Book Review: In Defense of America

There is a special place in my heart for foreign written books that defend the United States. Mark Steyn's America Alone is a good example, and so is In Defense of America by Bronwen Maddox. I happened upon this book purely by accident. I read the book jacket, and decided to read the rest of the book. It is a small book (about 216 pages long). I read it in one day. I highly recommend it.



A word of caution: This isn't a defense of everything that the United States has ever done. Ms. Maddox and I disagree on some pretty significant points (such as the war in Iraq). Ms. Maddox also takes the United States to task for issues she feels we got wrong. However, she also points out that the United States has done many good things, and that our country is founded on some very incredible ideas. The ideas set forth in our founding document are foreign to most of the rest of the world. Ms. Maddox says, "The American enterprise can appear anachronistic at a time when countries are shedding fractious provinces or breaking into pieces entirely. But it still represents a profoundly civilized goal: to overcome ethnic and religious differences in uniting people willingly into one country."

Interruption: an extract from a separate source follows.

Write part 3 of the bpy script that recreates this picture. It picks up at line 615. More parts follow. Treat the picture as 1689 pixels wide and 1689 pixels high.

She points out that while it is commonly held that we have lost our image internationally, there were many criticisms of the United States during the Clinton administration. She also points out that Europe would be naïve to expect a dramatic change in U.S. foreign policy with the next President, even if it is Senator Obama. Most in Europe don't understand the fundamental way our government works. I would argue that many within the United States don't understand the basics of our Constitution, let alone our Government. The power to run our government is divided among the different branches of government. The President cannot do everything. Many things (like the use of troops) require Congressional approval. Because of this, a stark, dramatic change, is very hard to accomplish in America.



Finally, In Defense of America contains recommendations for the United States going forward, and a few cautions for our international critics. Many in today's world hope that the United States is reluctant to become involved in international events after Iraq. We may be cautious to use our military, or to even criticize other nations after the twists and turns we have faced in Iraq. This would be bad for the world as a whole. There are many times that the United States is the only one with a military able to defend other nations, and the will power to defend those nations. We also tend to send more aid to problem areas than many groups of countries. A world with a Untied States that "minds its own business" could become a very dark, and very scary world.



I recommend this book to all of my readers. It is a quick read. I promise you will find points that you disagree with. I also promise that the arguments that Ms. Maddox sets forth will be very thought provoking, and worth your attention.

2 comments:

Christina said...

Andy, I'm almost afraid to read this review b/c every time I read one of your reviews, I end up wanting to get the book! My list is getting longer and longer! Unlike you, I never read a book in a day, or an evening. Can't stick w/it that long...uh-oh, I feel myself being drawn back to read the review...

Andy D said...

Hah, I hope you were drawn in! Of course, if you really like, click my link and buy it from Amazon (shameless marketing ploy).

I have read a few of these "types" of books. I really enjoy reading political / current events books written by authors outside the United States. Ms. Maddox has a very fair argument in this book. Like I said in the review, I don't agree with her on every point, but I believe her arguments are worth listening to. If you buy it, I hope you enjoy it.